Looking at all the YA book covers in my bookcases I see beautiful and amazing covers that could be pieces of art in their own right but all the girls are generally what I'd call super skinny. They wear flowing evening gowns or tight fitted tops and skinny jeans and this is the image that is put across to the reader when they pick up the book. It says 'This is the hero in your story and to be like her and have her moral strengths and rewards you need to look like her'. Why?? Why do you need to be this likely photoshopped model type to be the hero. I can't even remember the last female main character in a YA book that I read that was quite clearly an "average" weight or on the bigger size. I have read them and loved them but there just aren't many compared to all the floaty ball grown and fierce warrior girls. The lovely Raimy from Readaraptor even agreed with Zoe and myself about the skinny girls on the covers and even though we all agreed that skinny is ok but we couldn't understand why that was all there was.
Covers sell books. We are told not to judge a book by it's cover but who's to say the book cover isn't judging us.
I want to be happy in how I look and feel like I could be one of the girls on the cover too but even though I may physically look like some of them I don't feel like I do. That's what happens after years of feeling like I wasn't good enough or thin enough by the images we see in teen and women's mags, the celebrities and pop stars on theTV and the ever narrowing waist lines on the high street window displays.
I can't say I have an answer to the problems. I would be bold of me to say I did or that any one person is to blame. I love the covers of the slim girls ready for battle in their leathers or the haunting ladies in lace gothic dresses but why do they all look the same. Is it too much to ask to see more variety? I guess there need to be more stories with average looking girls but I'm sure most girls in the stories I read describe themselves as average looking or not overly pretty at some point and yet the model representing them on the front are GORGEOUS!! I want more of a mix in the girls I see. I want to have girls of all sizes in the pretty dresses and for teen girls of a range of dress sizes to see the cover and feel ok about being different or the same as the model on the cover. That goes for male characters on book covers too. What blokes do you know that all look like the muscle bound or athletic types in their generic skinny jeans with *those* hips
My name is Laura. I am about 5 foot 6 inches tall and I weigh about 10 stone 3 pounds. I AM AVERAGELY AMAZING. To some I may be lovely and pretty and i'm ok with you thinking that. That's lovely in fact but I wish I could have thought that when I was growing up no matter how I looked.

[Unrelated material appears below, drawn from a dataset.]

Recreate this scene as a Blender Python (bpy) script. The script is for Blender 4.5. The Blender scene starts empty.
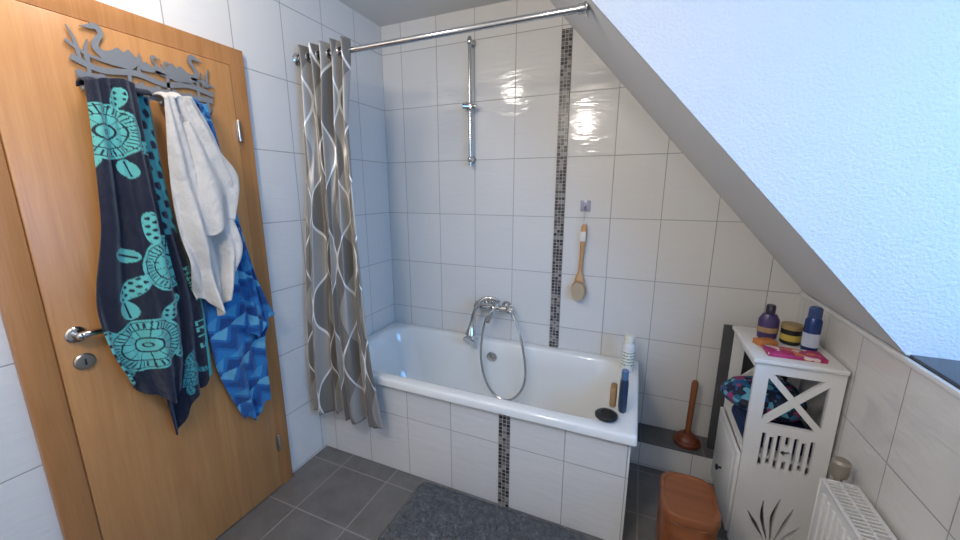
import bpy, bmesh, math, random
import numpy as np
from mathutils import Vector, Matrix
random.seed(4); np.random.seed(4)
sc=bpy.context.scene; COL=sc.collection
pi=math.pi
# ------------------------------------------------------------------ camera
cam=bpy.data.cameras.new('camera'); co=bpy.data.objects.new('camera',cam); COL.objects.link(co)
co.location=(1.60,-2.17,1.48); co.rotation_euler=(math.radians(78),0,math.radians(23))
cam.sensor_width=36; cam.lens=375*36/960; cam.clip_start=.01; sc.camera=co
try:
    sc.view_settings.view_transform='Standard'; sc.view_settings.look='None'
except Exception: pass
# ------------------------------------------------------------------ materials
def L(r,g,b):
    f=lambda c:(c/255/12.92) if c/255<=.04045 else ((c/255+.055)/1.055)**2.4
    return (f(r),f(g),f(b),1)
class NT:
    def __init__(s,name):
        s.mat=bpy.data.materials.new(name); s.mat.use_nodes=True; s.t=s.mat.node_tree; s.p=s.t.nodes['Principled BSDF']
    def n(s,ty,**k):
        x=s.t.nodes.new(ty)
        for a,b in k.items(): setattr(x,a,b)
        return x
    def set(s,sock,v):
        if isinstance(v,bpy.types.NodeSocket): s.t.links.new(v,sock)
        else: sock.default_value=v
    def m(s,op,a,b=None,c=None):
        x=s.n('ShaderNodeMath',operation=op); s.set(x.inputs[0],a)
        if b is not None: s.set(x.inputs[1],b)
        if c is not None: s.set(x.inputs[2],c)
        return x.outputs[0]
    def mix(s,f,a,b):
        x=s.n('ShaderNodeMix',data_type='RGBA'); s.set(x.inputs[0],f); s.set(x.inputs[6],a); s.set(x.inputs[7],b); return x.outputs[2]
    def obj(s): return s.n('ShaderNodeTexCoord').outputs['Object']
    def sep(s,v):
        x=s.n('ShaderNodeSeparateXYZ'); s.set(x.inputs[0],v); return x.outputs
    def comb(s,a,b,c=0.):
        x=s.n('ShaderNodeCombineXYZ'); s.set(x.inputs[0],a); s.set(x.inputs[1],b); s.set(x.inputs[2],c); return x.outputs[0]
    def noise(s,v,scale,detail=3,rough=.5,dist=0):
        x=s.n('ShaderNodeTexNoise'); s.set(x.inputs['Vector'],v); x.inputs['Scale'].default_value=scale; x.inputs['Detail'].default_value=detail
        x.inputs['Roughness'].default_value=rough; x.inputs['Distortion'].default_value=dist; return x.outputs[0]
    def mapping(s,v,sc_=(1,1,1),rot=(0,0,0)):
        x=s.n('ShaderNodeMapping'); s.set(x.inputs[0],v); x.inputs['Scale'].default_value=sc_; x.inputs['Rotation'].default_value=rot; return x.outputs[0]
    def ramp(s,f,stops,const=False):
        x=s.n('ShaderNodeValToRGB'); s.set(x.inputs[0],f); cr=x.color_ramp
        if const: cr.interpolation='CONSTANT'
        while len(cr.elements)<len(stops): cr.elements.new(.5)
        for e,(p,c) in zip(cr.elements,stops): e.position=p; e.color=c
        return x.outputs[0]
    def bump(s,h,strength,dist=.01,nrm=None):
        x=s.n('ShaderNodeBump'); s.set(x.inputs['Height'],h); x.inputs['Strength'].default_value=strength; x.inputs['Distance'].default_value=dist
        if nrm is not None: s.set(x.inputs['Normal'],nrm)
        return x.outputs[0]
    def out(s,col=None,rough=None,metal=None,normal=None,**k):
        if col is not None: s.set(s.p.inputs['Base Color'],col)
        if rough is not None: s.set(s.p.inputs['Roughness'],rough)
        if metal is not None: s.p.inputs['Metallic'].default_value=metal
        if normal is not None: s.set(s.p.inputs['Normal'],normal)
        for a,b in k.items(): s.set(s.p.inputs[a.replace('_',' ')],b)
        return s.mat
def plain(name,col,rough=.5,metal=0.,bs=0,bd=0,var=0.0,**k):
    t=NT(name); o=t.obj(); c=col
    if var:
        f=t.noise(o,6,4); c=t.mix(f,tuple(x*(1-var) for x in col[:3])+(1,),tuple(min(1,x*(1+var)) for x in col[:3])+(1,))
    n=None
    if bs: n=t.bump(t.noise(o,bs,3,.6),1.,bd)
    return t.out(c,rough,metal,n,**k)
def tile(name,ua,va,w,h,u0,v0,base,grout,g=.0013,rough=.09,relief=.0018,jump=None,var=.02,soft=.001):
    t=NT(name); o=t.obj(); s=t.sep(o); u=s[ua]; v=s[va]
    if jump:
        u=t.m('SUBTRACT',u,t.m('MULTIPLY',t.m('GREATER_THAN',u,jump[0]),jump[1]))
    us=t.m('DIVIDE',t.m('SUBTRACT',u,u0),w); vs=t.m('DIVIDE',t.m('SUBTRACT',v,v0),h)
    fu=t.m('FRACT',us); fv=t.m('FRACT',vs)
    du=t.m('MULTIPLY',t.m('MINIMUM',fu,t.m('SUBTRACT',1.,fu)),w); dv=t.m('MULTIPLY',t.m('MINIMUM',fv,t.m('SUBTRACT',1.,fv)),h)
    d=t.m('MINIMUM',du,dv)
    mr=t.n('ShaderNodeMapRange'); t.set(mr.inputs[0],d); mr.inputs[1].default_value=g; mr.inputs[2].default_value=g+soft
    mask=mr.outputs[0]
    wn=t.n('ShaderNodeTexWhiteNoise',noise_dimensions='2D'); t.set(wn.inputs['Vector'],t.comb(t.m('FLOOR',us),t.m('FLOOR',vs)))
    b2=t.mix(wn.outputs[0],tuple(x*(1-var) for x in base[:3])+(1,),tuple(min(1,x*(1+var)) for x in base[:3])+(1,))
    if rough>.3:
        b2=t.mix(t.noise(o,9,6,.65),t.mix(.25,b2,(0,0,0,1)),t.mix(.12,b2,(1,1,1,1)))
    c=t.mix(mask,grout,b2)
    uv=t.comb(u,v); uv=t.mapping(uv,(5,22,1),(0,0,math.radians(-33)))
    hgt=t.m('ADD',t.m('MULTIPLY',mask,.5),t.m('MULTIPLY',t.noise(uv,1.3,2,.5,.6),relief/.0012))
    nr=t.bump(hgt,1.,.0012)
    r=t.m('ADD',t.m('MULTIPLY',t.m('SUBTRACT',1.,mask),.5),rough)
    return t.out(c,r,0,nr)
def mosaic(name,ua,va,u0,size=.0185):
    t=NT(name); s=t.sep(t.obj())
    us=t.m('DIVIDE',t.m('SUBTRACT',s[ua],u0),size); vs=t.m('DIVIDE',s[va],size)
    fu=t.m('FRACT',us); fv=t.m('FRACT',vs)
    d=t.m('MINIMUM',t.m('MINIMUM',fu,t.m('SUBTRACT',1.,fu)),t.m('MINIMUM',fv,t.m('SUBTRACT',1.,fv)))
    mask=t.m('GREATER_THAN',d,.07)
    wn=t.n('ShaderNodeTexWhiteNoise',noise_dimensions='2D'); t.set(wn.inputs['Vector'],t.comb(t.m('FLOOR',us),t.m('FLOOR',vs)))
    c=t.ramp(wn.outputs[0],[(0,L(52,48,47)),(.25,L(88,80,76)),(.5,L(120,110,104)),(.7,L(66,62,62)),(.85,L(150,142,136))],True)
    return t.out(t.mix(mask,L(175,172,168),c),.2,0,t.bump(mask,.6,.001))
WT=L(219,216,211); GR=L(156,153,148)
M={}
M['tb']=tile('tile_back',0,2,.25,.33,.145,1.0,WT,GR,jump=(1.17,.055))
M['tl']=tile('tile_left',1,2,.25,.33,0,1.0,WT,GR)
M['tr']=tile('tile_right',1,2,.25,.33,-.06,1.02,WT,GR)
M['ta']=tile('tile_apron',0,2,.25,.33,.08,.33,WT,GR,jump=(1.1,.05))
M['te']=tile('tile_tub_end',1,2,.25,.33,-.2,.33,WT,GR)
M['fl']=tile('floor_slate',0,1,.30,.30,.5,-.82,L(92,87,82),L(142,138,131),g=.0028,rough=.42,relief=.0006,var=.14)
M['ledge']=tile('ledge_slate',0,1,.30,.30,.5,-.82,L(62,60,59),L(120,118,114),g=.0025,rough=.4,relief=.0006)
M['mos']=mosaic('mosaic_wall',0,2,1.145); M['mosa']=mosaic('mosaic_apron',0,2,1.08)
M['plaster']=plain('plaster_rough',L(222,222,222),.85,0,105,.0055)
M['smooth']=plain('plaster_smooth',L(226,223,219),.8,0,60,.0008)
M['ceil']=plain('ceiling_paint',L(220,218,214),.9,0,90,.001)
M['sill']=plain('sill_granite',L(48,50,54),.25,0,0,0,.4)
M['white']=plain('white_lacquer',L(226,224,220),.35)
M['enamel']=plain('tub_enamel',L(232,230,224),.08,0,Coat_Weight=.5)
M['pvc']=plain('window_pvc',L(235,236,238),.3)
M['chrome']=plain('chrome',L(205,205,205),.12,1.)
M['steel']=plain('brushed_steel',L(175,172,168),.32,1.,0,0,.1)
M['rackm']=plain('rack_steel',L(140,141,142),.45,.45,0,0,.1)
M['black']=plain('black_plastic',L(28,27,27),.4)
M['rubber']=plain('plunger_rubber',L(112,56,34),.42)
def wood(name,a,b,axis=2,sc_=1,rough=.35):
    t=NT(name); o=t.obj(); s=[26,26,26]; s[axis]=1.3; v=t.mapping(o,tuple(x*sc_ for x in s))
    f=t.noise(v,1.0,5,.6,1.2); f2=t.noise(t.mapping(o,tuple(x*sc_*8 for x in s)),1.,2)
    f=t.m('ADD',t.m('MULTIPLY',f,.75),t.m('MULTIPLY',f2,.25))
    return t.out(t.ramp(f,[(.3,a),(.7,b)]),rough,0,t.bump(f,.2,.0006))
M['beech']=wood('beech_veneer',L(178,122,72),L(199,146,92))
M['beechd']=wood('beech_casing',L(164,110,62),L(186,132,82))
M['binw']=wood('bin_wood',L(112,62,34),L(146,86,50),0,1,.3)
M['hand']=wood('handle_wood',L(112,62,36),L(150,92,56),2,2,.35)
M['brushw']=wood('brush_wood',L(186,134,86),L(212,166,116),2,3,.4)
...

I hope that maybe some readers will see this post and think again when looking at the girls on the cover of the book they are reading and enjoying. Maybe they'll remember it's only a cover and they too can be the hero. That there is room for variety in the YA book covers that I love. So we can see all types of models on the covers and love them all the same. They don't have to be emaciated or obese. They can be healthy, big and small, kick some ass and get the guy if they want.
Or they can just kick some more ass.